* _EXERCISE AIM_
Quote exactly the lines spanning from the top of the data below to the line that contains "COL = scene.collection", including both.

-- Begin --

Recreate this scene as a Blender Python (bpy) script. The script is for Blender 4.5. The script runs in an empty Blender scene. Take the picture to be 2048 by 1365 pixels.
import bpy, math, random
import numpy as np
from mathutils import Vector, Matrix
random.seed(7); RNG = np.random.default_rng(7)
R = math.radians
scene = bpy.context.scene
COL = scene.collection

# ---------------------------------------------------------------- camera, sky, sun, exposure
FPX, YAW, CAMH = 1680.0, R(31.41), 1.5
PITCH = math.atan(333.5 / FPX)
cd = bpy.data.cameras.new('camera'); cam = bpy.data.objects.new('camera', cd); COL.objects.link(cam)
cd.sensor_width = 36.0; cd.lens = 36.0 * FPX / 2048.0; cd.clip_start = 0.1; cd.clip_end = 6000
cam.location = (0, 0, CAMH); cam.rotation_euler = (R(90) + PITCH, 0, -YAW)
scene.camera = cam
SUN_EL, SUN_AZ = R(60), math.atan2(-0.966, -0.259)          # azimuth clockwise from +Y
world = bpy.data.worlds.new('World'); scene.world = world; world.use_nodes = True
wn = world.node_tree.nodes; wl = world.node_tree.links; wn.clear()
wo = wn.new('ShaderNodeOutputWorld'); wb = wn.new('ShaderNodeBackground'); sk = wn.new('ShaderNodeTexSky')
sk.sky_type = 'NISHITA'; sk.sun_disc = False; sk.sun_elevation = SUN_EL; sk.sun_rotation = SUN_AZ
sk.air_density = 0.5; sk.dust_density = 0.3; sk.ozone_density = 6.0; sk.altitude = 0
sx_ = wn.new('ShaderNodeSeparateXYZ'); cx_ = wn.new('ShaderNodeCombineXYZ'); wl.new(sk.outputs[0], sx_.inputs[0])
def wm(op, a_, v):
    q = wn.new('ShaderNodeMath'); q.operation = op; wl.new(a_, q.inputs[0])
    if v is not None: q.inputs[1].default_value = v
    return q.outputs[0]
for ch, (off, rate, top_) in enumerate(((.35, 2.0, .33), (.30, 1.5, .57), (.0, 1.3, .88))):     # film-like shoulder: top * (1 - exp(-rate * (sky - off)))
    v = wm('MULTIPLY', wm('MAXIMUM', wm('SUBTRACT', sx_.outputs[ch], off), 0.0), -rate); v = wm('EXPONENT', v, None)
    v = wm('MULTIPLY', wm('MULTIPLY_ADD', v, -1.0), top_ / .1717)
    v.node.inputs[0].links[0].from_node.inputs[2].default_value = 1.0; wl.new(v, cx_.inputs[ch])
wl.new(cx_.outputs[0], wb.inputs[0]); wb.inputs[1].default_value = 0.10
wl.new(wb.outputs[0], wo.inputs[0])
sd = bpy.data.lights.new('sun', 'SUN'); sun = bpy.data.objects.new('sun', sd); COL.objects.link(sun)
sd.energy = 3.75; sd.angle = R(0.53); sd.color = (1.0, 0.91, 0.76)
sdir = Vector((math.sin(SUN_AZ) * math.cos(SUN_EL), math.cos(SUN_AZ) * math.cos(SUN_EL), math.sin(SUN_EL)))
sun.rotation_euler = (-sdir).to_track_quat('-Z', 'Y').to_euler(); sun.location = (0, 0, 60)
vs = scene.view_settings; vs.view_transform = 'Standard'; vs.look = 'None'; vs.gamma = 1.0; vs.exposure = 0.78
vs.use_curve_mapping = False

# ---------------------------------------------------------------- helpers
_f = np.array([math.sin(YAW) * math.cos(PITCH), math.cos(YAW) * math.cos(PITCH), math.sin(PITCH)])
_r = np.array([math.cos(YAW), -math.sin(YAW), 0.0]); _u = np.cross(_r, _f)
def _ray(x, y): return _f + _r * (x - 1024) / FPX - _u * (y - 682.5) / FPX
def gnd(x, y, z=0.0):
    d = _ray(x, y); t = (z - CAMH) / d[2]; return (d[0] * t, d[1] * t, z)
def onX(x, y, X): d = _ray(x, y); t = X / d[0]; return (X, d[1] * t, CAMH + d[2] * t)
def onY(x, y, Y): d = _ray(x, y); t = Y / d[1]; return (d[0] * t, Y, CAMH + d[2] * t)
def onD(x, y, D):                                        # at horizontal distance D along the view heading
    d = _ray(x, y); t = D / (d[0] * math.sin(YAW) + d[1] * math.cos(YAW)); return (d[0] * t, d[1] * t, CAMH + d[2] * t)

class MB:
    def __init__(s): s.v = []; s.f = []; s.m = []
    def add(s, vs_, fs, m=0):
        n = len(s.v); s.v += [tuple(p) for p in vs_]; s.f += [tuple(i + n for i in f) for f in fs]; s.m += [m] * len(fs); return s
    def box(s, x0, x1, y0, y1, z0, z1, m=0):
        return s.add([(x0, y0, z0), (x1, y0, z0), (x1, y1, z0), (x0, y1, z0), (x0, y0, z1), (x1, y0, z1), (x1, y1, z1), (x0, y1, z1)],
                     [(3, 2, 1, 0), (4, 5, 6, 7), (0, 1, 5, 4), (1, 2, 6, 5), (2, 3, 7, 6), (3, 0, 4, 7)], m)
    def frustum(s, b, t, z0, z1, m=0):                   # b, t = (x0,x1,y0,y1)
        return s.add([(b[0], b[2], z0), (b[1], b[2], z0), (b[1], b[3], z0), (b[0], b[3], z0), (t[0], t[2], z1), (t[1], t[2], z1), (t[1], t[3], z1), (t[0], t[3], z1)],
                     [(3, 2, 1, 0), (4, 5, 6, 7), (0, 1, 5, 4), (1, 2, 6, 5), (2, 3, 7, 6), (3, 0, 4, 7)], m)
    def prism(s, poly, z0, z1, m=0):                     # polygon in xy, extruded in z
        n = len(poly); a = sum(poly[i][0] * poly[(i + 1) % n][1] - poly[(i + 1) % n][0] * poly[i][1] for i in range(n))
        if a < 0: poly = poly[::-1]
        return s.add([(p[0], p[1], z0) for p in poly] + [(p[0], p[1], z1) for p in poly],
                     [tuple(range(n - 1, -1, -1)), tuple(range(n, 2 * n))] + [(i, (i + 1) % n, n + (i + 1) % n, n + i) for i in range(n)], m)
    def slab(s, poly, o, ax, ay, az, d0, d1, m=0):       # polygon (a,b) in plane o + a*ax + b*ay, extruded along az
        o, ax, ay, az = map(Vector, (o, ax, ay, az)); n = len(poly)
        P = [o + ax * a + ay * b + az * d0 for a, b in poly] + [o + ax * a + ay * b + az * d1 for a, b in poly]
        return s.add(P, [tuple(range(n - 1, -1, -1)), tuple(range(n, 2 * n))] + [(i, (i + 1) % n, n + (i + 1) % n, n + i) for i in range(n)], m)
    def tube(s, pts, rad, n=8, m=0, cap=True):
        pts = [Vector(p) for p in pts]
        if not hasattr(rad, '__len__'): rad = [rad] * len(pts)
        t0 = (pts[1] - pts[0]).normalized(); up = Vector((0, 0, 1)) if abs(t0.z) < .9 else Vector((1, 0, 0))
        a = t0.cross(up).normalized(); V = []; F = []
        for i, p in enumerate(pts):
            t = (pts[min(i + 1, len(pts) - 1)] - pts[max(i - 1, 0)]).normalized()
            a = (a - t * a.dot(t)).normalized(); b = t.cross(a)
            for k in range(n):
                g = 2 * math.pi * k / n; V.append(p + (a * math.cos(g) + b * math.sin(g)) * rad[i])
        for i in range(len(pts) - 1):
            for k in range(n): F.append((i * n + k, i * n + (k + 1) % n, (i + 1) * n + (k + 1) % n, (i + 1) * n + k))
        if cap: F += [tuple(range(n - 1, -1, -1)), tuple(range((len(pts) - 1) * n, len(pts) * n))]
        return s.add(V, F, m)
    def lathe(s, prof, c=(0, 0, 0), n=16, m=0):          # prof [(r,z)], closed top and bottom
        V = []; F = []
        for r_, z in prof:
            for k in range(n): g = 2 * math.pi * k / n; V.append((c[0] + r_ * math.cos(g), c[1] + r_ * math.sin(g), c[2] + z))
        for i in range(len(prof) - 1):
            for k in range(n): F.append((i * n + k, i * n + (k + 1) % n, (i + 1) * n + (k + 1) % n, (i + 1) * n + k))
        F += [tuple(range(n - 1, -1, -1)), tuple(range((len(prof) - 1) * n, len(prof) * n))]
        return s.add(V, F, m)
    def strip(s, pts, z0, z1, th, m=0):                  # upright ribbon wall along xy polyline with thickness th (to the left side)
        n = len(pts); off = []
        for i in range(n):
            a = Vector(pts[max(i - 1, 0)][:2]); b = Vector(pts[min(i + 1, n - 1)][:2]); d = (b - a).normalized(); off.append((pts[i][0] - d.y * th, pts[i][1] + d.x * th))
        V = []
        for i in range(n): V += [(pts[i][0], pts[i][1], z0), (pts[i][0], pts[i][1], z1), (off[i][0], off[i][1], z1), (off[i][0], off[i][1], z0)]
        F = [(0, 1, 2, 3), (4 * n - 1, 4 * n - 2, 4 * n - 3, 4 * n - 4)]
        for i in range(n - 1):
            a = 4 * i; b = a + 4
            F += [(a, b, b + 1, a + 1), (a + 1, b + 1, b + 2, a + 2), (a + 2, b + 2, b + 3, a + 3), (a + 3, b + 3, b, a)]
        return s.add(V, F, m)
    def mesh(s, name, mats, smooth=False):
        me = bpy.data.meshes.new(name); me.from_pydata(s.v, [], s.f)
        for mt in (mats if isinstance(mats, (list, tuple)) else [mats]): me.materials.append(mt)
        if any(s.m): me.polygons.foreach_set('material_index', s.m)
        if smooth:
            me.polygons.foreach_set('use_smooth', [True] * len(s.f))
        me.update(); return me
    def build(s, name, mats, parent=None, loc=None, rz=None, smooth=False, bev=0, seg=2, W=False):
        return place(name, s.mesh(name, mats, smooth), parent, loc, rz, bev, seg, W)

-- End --

* _WORKED SOLUTION_
Recreate this scene as a Blender Python (bpy) script. The script is for Blender 4.5. The script runs in an empty Blender scene. Take the picture to be 2048 by 1365 pixels.
import bpy, math, random
import numpy as np
from mathutils import Vector, Matrix
random.seed(7); RNG = np.random.default_rng(7)
R = math.radians
scene = bpy.context.scene
COL = scene.collection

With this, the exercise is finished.